Monday, December 21, 2009

i think of you when i'm alone like this.



The body is aching and tired but the brain is wired and whirring, alive and flickering with too much caffeine and staying up all night to get a story written. It was finished at six in the morning, just as the morning light began to peek in through the blinds, so I left the self-imposed prison of my room and escaped into the light of the early morning.

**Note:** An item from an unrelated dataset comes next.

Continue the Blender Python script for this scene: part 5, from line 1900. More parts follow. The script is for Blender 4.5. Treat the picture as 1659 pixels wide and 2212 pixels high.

The smell of eucalyptus and soil, heavy in the air. Traffic gearing up along the main road. Birdsong. Hot-air balloons. floating distantly on the horizon. On the top of the bridge my tummy begins to cry out for food - home, I go. I promise myself that I'll do this again, but properly, very soon.

SLEEP.

Wednesday, December 16, 2009

save your light for darker days.



photo © ziz.

Twenty minutes to the next Hurstbridge train at Parliament station. I step outside the station for a cigarette, from underground, up to air, sitting down on the steps still warm with the unrelenting heat of the day. Moths are gathering around the bluest streetlight, strong above me. I spark up; inhale, exhale.

Nineteen minutes.

Song on repeat for the commute home: Digitonal, 'A Lighter Touch'. This gorgeous, warm, simplistic ambient piece speaks of comfort and of sweeter things, to me. Things I've been missing.

Home, and the ceiling fan is going strong above me, the lights are all out. The heat of the day is still going strong. I think I'll let Alison Goldfrapp sing me to sleep tonight.

Tuesday, December 1, 2009

it makes it melt away.



I was in a filthy mood all day long, but it dissipated once I left the house and walked into one of the clearest twilights Melbourne has blessed us with in awhile. Funny, how that works out. There was coffee with an ex-boyfriend and later drinks with a friend of ours and I left feeling remarkably healed.

There's light to be found even after darkness has made its way into the backstreets and suburbs and city. The midnight commute home tonight was full of it. The train turning away from Clifton Hill, gaining speed, passing the last city-bound train for the evening lit up, illuminating the few and far between faces of the night's last commuters. A full moon hanging low and sweet in the sky. The digital clock at Bell Station, reading 12:11AM. Stars, strewn all along the horizon, dimmed by the glow of the CBD's light pollution. The blur of late-night traffic along Bell Street. Somebody's security lights flooding the street with its paranoia as I walk past their front yard. The shimmering, moody, joyful beats in my headphones, put on repeat, meshing with my steps, my heartbeat. A curious feeling of warmth in my heart.

The light is everywhere - it's just a matter of looking for it.